2021年4月25日日曜日

A place I have never been (V): The Suez Canal in the Middle East(中東,スエズ運河)

 一ヶ月ほど前に日本のコンテナ船がスエズ運河で座礁したというニュースがあった。交通が遮断されそれは大変な事故だったのだろうが,犠牲者が出たとか怪我人が出たとかいう話ではなかったので少しは気が楽だった。ただ,研究者生活の最後の時期は,ほぼ生産ネットワークの計量経済学的分析に費やしたが,まさにネットワークが切断されるという例だった。

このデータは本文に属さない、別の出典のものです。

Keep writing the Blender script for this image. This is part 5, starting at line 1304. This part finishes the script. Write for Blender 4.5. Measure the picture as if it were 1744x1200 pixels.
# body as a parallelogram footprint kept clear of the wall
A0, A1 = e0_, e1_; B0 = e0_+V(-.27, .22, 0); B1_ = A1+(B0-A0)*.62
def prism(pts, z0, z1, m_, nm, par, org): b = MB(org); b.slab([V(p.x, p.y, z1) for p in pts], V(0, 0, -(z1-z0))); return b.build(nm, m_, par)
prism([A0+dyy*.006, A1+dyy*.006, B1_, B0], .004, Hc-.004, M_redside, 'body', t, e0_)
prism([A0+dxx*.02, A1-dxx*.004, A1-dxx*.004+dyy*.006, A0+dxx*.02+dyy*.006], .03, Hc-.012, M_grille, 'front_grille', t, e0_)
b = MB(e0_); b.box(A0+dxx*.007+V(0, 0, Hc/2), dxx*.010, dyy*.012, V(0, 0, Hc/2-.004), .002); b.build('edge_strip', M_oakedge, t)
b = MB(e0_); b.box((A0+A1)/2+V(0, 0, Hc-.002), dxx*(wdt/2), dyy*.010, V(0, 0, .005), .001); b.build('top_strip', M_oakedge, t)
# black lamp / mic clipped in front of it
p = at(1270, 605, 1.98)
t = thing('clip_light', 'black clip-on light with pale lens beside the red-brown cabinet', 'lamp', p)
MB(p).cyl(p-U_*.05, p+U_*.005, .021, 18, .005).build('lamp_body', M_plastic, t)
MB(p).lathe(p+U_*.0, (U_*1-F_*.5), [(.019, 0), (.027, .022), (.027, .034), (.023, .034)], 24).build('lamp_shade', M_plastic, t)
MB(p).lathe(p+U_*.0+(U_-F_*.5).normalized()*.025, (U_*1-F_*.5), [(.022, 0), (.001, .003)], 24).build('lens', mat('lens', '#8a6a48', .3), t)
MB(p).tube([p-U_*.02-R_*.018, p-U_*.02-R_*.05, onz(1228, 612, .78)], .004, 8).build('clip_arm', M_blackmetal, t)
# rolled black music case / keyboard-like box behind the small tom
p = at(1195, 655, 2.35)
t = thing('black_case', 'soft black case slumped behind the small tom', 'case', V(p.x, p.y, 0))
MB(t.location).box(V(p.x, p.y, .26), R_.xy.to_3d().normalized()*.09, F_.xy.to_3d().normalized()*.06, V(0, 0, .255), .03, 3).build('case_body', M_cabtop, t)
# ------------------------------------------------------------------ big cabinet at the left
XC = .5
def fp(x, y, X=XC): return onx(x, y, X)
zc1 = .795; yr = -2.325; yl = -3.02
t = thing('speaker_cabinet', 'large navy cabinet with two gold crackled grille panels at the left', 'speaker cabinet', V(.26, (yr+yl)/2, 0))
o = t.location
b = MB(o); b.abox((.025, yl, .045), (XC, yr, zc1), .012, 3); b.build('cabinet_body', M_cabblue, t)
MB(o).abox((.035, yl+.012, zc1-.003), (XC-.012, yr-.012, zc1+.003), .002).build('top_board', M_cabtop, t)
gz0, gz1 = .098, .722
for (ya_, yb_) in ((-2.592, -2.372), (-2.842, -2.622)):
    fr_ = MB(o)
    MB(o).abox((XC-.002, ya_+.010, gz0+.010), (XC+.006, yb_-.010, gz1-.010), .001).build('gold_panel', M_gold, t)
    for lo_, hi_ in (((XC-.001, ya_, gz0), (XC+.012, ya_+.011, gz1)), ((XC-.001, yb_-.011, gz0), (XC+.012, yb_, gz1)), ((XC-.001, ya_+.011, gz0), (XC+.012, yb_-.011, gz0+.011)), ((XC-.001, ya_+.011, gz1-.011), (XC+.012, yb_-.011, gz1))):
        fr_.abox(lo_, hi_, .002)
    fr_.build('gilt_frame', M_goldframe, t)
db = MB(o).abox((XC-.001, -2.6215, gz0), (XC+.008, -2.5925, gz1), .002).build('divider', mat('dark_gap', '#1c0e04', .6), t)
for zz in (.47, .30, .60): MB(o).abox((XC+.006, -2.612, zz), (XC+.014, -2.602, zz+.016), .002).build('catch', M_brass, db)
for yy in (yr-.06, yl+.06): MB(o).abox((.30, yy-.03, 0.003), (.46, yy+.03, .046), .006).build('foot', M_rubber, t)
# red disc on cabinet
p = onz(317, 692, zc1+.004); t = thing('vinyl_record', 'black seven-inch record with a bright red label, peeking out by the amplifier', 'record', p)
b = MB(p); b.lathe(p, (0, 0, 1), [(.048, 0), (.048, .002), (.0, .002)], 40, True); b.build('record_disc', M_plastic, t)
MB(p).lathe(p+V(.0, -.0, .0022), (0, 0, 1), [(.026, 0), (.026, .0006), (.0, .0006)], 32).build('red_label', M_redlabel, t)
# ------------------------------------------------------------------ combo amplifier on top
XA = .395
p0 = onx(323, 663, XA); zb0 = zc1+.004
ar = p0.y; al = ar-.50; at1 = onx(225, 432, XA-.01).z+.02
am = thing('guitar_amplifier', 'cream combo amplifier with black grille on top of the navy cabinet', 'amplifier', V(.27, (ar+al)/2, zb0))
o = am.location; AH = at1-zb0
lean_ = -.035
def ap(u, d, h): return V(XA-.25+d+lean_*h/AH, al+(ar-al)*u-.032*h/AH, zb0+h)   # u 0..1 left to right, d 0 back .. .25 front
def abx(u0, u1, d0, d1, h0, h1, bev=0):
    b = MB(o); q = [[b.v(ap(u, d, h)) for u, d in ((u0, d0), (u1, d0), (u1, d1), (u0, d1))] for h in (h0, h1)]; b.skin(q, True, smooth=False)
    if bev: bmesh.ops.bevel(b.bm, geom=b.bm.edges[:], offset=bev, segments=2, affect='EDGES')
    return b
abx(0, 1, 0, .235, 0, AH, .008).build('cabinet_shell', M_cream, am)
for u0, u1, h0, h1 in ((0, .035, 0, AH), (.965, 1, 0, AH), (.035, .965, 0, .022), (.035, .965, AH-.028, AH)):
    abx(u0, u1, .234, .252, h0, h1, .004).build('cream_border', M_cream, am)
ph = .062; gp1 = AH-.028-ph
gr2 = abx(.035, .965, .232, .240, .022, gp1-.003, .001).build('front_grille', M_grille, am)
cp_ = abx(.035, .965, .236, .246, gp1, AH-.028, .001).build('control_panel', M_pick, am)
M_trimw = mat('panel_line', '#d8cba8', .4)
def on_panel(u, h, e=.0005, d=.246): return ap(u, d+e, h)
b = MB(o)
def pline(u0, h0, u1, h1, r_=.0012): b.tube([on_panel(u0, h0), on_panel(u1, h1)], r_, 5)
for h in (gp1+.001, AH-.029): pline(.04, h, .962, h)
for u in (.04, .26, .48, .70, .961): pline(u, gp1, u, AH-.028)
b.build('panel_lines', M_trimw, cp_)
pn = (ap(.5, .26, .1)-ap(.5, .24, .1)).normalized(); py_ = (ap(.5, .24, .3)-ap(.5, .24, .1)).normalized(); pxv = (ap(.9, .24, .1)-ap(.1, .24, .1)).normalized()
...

不謹慎かもしれないが,事故そのものよりも衝撃を受けたのは,コンテナ船に山積みされたコンテナの多さである。生産ネットワークを勉強していながら,現実のロジスティクスのそんなことも僕はしらなかったのだ。

事故がなければ,とてつもなく大きなコンテナ船が整然とスエズ運河を適当な間隔をあけて次々とゆっくり,ゆっくりと進んでいく光景は壮観そのものだろう。その妄想を木版画にした。何せ行ったことがない所を,ただただ空想に任せて描くのであるから,嘘も多い。

K大で同僚だったHさんは現在Q大の教授だが,かつてN郵船に勤めていた。彼はロジスティクスのエキスパートだ。彼がN郵船からK大に赴任した直後に,阪神淡路大震災が起こった。当時,学部執行部にいた僕は,次々と入る様々な情報にどのように対応すれば良いかがわからず右往左往するばかりだったが,頑張るのが人一倍苦手な僕がなんとか頑張れたのは彼の強力なサポートのおかげだと感謝している。

その後,彼とは研究上の交流も始まり,中国へも,国内では北海道へもロジスティクスの調査で同行した。すこし版画が心配になって,久しぶりにHさんに連絡して聞いてみた。質問は「スエズ運河からピラミッドは見えるか?」というものだ。答えはノー!見えないらしい。しかし彼は「版画にピラミッドがあっても構わないんじゃない」と言ってくれた。何せ妄想の世界なんだから。オレンジ色の灼熱の太陽と,遠くに見えるピラミッドは,コンテナ船がスエズ運河を通っていることの象徴なのだ。

そのついでに,彼から別の問題点を指摘された。今はもうNYK LINEのコンテナ船は存在していない。三つの大きな船会社が共同で新たなコンテナ船を運航しているとのこと。しかしその写真を見るとなんとも,ピンク色の船が僕にはどうもしっくりこない。そのため,版画は昔ながらの黒と赤にした。

スエズ運河を航行する巨大コンテナ船


ところで,版画のコンテナ船に積まれたコンテナの色は6色だが,実際には赤,黄,青の3色しか使っていない。つまり,赤と黄色が重なりオレンジ色,青と黄色が重なり緑色,赤と青が重なり紫色が出現する。そういうわけで版画の作成は,思ったよりも面倒ではなかった。残念なのは船の動きがうまく出せなかったことだ。後ろに続く船の舳先でそれを表そうとしたのだが。